(Given instruction) Collect all lines from the records below that include the word "Blender".

[Source data]
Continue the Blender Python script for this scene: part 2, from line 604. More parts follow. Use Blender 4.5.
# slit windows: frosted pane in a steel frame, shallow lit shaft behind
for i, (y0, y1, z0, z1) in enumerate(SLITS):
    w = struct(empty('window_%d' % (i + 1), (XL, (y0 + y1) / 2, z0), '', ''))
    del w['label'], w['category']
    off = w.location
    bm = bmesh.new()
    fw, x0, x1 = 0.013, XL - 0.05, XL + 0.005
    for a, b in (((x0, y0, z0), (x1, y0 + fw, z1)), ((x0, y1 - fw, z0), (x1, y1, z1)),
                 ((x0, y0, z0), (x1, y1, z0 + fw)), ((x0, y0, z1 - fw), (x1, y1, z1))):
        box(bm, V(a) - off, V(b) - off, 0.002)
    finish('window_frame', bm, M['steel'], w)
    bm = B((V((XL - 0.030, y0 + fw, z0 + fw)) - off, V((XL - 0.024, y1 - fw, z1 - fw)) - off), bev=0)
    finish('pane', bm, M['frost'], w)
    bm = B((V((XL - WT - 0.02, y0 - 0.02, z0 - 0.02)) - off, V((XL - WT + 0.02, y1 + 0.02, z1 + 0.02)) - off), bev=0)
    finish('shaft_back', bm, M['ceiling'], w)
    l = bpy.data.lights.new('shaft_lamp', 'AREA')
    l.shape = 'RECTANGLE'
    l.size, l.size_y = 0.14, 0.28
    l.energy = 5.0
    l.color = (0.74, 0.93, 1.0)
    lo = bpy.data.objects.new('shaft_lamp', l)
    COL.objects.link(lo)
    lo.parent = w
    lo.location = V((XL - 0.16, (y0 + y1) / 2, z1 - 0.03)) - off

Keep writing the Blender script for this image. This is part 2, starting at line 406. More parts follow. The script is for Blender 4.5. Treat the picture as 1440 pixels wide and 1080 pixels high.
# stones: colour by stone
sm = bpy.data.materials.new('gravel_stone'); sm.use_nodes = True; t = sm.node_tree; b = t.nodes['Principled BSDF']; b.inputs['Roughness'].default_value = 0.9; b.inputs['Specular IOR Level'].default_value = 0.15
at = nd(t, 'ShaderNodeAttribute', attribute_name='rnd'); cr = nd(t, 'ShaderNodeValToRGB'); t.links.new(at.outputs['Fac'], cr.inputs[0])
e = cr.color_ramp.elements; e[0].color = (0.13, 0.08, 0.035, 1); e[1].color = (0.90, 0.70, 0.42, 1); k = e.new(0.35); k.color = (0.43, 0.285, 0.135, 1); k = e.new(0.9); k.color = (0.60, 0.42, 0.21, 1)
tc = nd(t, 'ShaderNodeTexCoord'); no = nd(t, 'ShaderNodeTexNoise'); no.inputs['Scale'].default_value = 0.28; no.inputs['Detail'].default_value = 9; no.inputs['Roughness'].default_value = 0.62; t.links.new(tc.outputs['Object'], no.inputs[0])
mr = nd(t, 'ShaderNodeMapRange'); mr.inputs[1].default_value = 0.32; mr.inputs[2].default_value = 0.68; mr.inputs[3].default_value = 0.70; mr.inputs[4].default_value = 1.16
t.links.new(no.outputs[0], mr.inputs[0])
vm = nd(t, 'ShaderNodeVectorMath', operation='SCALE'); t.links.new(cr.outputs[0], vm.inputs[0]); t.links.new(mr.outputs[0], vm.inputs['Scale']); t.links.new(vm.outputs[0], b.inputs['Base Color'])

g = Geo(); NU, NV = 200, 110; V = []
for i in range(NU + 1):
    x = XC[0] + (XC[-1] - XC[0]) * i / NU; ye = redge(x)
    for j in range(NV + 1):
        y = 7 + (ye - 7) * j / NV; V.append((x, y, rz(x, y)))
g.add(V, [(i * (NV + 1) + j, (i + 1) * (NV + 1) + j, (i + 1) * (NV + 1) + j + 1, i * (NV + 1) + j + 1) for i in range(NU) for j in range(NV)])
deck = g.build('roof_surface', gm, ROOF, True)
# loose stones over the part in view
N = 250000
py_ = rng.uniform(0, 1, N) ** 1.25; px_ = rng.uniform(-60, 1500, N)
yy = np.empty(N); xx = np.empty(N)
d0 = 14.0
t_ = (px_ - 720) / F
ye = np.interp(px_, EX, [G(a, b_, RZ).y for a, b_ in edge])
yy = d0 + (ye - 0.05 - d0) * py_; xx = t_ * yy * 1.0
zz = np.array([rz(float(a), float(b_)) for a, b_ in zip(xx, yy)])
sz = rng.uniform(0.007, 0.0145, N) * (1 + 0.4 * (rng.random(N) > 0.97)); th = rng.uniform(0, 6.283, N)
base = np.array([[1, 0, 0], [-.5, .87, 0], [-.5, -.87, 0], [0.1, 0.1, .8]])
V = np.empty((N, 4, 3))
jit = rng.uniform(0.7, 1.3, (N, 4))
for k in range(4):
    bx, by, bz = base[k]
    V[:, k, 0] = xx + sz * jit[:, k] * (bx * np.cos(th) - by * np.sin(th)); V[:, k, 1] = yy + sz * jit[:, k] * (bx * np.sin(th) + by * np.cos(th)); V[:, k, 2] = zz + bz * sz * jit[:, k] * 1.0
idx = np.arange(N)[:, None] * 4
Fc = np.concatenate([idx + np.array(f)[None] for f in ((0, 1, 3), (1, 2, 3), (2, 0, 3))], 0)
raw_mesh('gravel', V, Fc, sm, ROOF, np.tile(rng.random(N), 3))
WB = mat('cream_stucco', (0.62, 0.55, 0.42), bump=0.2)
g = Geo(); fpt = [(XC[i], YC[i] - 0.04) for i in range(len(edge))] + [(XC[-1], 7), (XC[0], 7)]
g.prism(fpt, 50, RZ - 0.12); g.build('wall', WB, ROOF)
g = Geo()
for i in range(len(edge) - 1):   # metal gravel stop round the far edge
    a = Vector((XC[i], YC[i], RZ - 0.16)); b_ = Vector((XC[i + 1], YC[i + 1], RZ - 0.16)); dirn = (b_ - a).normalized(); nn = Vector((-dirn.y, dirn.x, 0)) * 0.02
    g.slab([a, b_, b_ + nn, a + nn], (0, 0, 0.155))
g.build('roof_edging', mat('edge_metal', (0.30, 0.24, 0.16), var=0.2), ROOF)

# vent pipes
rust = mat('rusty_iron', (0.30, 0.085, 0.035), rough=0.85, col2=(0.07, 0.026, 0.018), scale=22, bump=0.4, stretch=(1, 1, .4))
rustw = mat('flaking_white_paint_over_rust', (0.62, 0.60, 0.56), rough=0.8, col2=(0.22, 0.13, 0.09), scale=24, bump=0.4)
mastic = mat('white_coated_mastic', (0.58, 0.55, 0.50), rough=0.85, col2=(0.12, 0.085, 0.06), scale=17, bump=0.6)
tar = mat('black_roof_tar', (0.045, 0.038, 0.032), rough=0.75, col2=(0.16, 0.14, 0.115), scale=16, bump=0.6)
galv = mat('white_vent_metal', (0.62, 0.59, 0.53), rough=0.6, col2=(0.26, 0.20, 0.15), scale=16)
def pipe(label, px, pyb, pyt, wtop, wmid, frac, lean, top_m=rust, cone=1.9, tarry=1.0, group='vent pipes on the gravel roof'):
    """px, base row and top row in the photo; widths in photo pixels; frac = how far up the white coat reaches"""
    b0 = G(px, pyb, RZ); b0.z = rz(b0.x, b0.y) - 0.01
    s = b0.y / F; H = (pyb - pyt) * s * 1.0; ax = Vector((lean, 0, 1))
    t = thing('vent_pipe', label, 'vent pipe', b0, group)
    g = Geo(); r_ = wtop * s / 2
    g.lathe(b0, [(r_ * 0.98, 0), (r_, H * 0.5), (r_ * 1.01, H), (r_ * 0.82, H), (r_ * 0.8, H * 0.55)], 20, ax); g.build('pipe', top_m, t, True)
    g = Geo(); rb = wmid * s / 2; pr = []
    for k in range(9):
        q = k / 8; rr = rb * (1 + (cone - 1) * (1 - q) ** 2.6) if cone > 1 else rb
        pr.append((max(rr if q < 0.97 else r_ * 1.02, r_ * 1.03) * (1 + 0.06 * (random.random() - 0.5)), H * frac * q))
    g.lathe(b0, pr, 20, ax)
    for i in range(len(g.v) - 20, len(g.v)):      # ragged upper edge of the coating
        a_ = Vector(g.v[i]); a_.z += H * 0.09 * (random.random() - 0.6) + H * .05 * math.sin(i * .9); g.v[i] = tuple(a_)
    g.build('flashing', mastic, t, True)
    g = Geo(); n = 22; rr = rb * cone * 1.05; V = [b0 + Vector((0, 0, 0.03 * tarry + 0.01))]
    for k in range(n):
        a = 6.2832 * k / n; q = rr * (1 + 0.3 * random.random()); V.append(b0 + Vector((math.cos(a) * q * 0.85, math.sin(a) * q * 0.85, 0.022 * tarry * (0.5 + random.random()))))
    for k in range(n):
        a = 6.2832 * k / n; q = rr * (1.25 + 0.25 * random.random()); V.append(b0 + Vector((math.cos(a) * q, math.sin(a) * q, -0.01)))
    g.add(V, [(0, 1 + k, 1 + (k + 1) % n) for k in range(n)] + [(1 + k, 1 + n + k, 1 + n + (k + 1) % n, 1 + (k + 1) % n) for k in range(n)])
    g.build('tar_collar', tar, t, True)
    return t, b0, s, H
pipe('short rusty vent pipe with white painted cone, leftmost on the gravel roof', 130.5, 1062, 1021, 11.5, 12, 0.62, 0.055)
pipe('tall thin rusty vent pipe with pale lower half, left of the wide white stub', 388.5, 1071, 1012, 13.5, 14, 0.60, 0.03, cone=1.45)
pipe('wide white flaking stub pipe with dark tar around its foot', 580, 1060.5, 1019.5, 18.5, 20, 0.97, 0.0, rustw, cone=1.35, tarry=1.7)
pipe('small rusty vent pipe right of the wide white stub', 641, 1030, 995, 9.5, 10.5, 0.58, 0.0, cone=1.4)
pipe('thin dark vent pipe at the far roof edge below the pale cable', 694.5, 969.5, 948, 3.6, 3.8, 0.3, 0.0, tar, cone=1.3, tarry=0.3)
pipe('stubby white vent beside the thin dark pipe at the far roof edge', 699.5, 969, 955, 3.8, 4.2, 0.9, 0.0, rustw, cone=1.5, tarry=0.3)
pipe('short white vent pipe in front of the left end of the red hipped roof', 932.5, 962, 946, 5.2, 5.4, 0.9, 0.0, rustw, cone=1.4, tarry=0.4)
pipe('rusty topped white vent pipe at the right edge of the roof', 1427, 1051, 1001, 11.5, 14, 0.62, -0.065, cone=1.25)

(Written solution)
Continue the Blender Python script for this scene: part 2, from line 604. More parts follow. Use Blender 4.5.
Keep writing the Blender script for this image. This is part 2, starting at line 406. More parts follow. The script is for Blender 4.5. Treat the picture as 1440 pixels wide and 1080 pixels high.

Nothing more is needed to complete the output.